In order to apply the WARRA class of utility functions to retirement-fund asset-allocation decision-making, dynamic asset allocation is required. A method of implementing dynamic programming for this purpose is outlined.

Results were obtained from an illustrative formulation of the model for a DB fund with illustrative parameter values. The sensitivity of those results to changes in the parameter values were analysed.

Counter-intuitive results found by other authors suggest that the trustees of a DB retirement fund should invest more in risky assets when the fund is in shortfall and less when it is in surplus.

For initial funding ratios below 1, the optimal exposure on the standard assumptions increases as the initial funding ratio increases. This is intuitive. But for initial funding ratios above 1 it remains almost constant. The latter effect, like the effects found in the literature, is counter-intuitive. However, unlike the findings in the literature, the exposure to risky assets does not decrease; it merely stays constant. This is because the counter-intuitive effect is offset by the reduction in relative risk aversion as the funding ratio increases.

However, when higher levels of prudence are considered, relative risk aversion decreases at a higher rate as the initial funding ratio increases. The result is intuitive: it suggests that the higher the funding level, the higher the optimal exposure to risky asset becomes. This effect becomes stronger than the counter-intuitive effect in the standard case. Ultimately, at initial funding ratios above 1.1, the level of relative risk aversion under the high-prudence assumptions becomes so low that the exposure to risky assets exceeds that under the standard assumptions. This resolves the paradox in the findings of the articles referred to above.

The findings obtained from the illustrative examples in this paper cannot be regarded as generalised results.
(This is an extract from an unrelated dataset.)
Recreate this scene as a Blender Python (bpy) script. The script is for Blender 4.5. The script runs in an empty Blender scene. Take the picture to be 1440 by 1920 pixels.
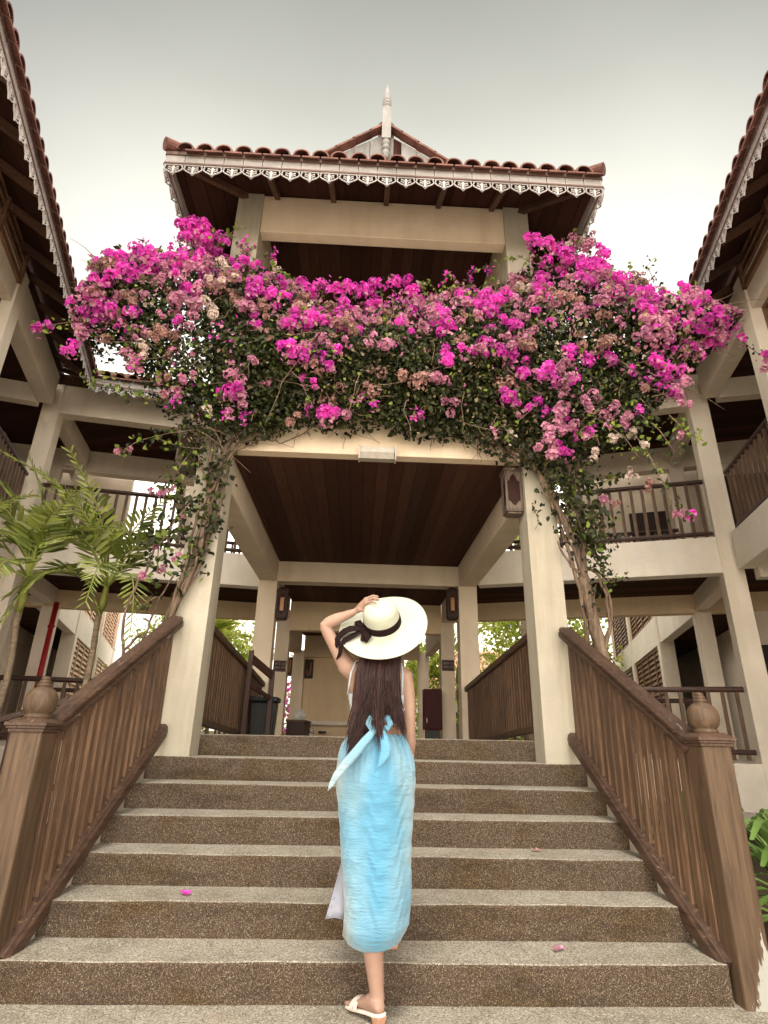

Whilst they serve to illustrate the effects of variations in the parameters on the asset-allocation decision in a DB fund, they do not show the effects of combinations of variations. Practitioners are therefore advised to apply their own sensitivity tests. For that purpose the algorithms and R code available from the authors may be useful. The algorithms and R code for a DC fund are similar.

6.2. Suggestions for further research

Further research on levels of relative risk aversion both amongst members of retirement funds and amongst trustees would be helpful, particularly research on explanatory variables that might be used to inform or predict the parameters of WARRA-class utility functions for use by trustees.

Further analysis of the implications of the proposed method for asset allocation by the trustees of retirement funds is also a matter for further research.

The application of WARRA-class utility functions to the pricing of the unhedgeable components of the liabilities of a DB retirement fund in an incomplete market could be explored. For this purpose, certainty equivalents could be used, which could be based on the trustees’ utility function.

In this research, a simple model of returns on risky assets was used. In practice, more complex models may be used. The modelling of contributions by the sponsoring employer to fund shortfalls from time to time would also result in greater complexity, especially the allowance for correlation between the financial condition of the sponsoring employer and that of the fund. Such models require further research.

Whilst the focus of this research was on the form of the utility function rather than on the model of returns on risky assets, it has been noted that the findings of Jones et al. (Reference Jones, Allen, Silver, Cameron, Howarth and Caldecott2013) with regard to the effects of resource constraints on future returns on risky assets would have a substantial effect both on the parameters of such models and on the optimal exposures to risky assets. At present there are no models of such effects. The development of such models is a matter of urgency.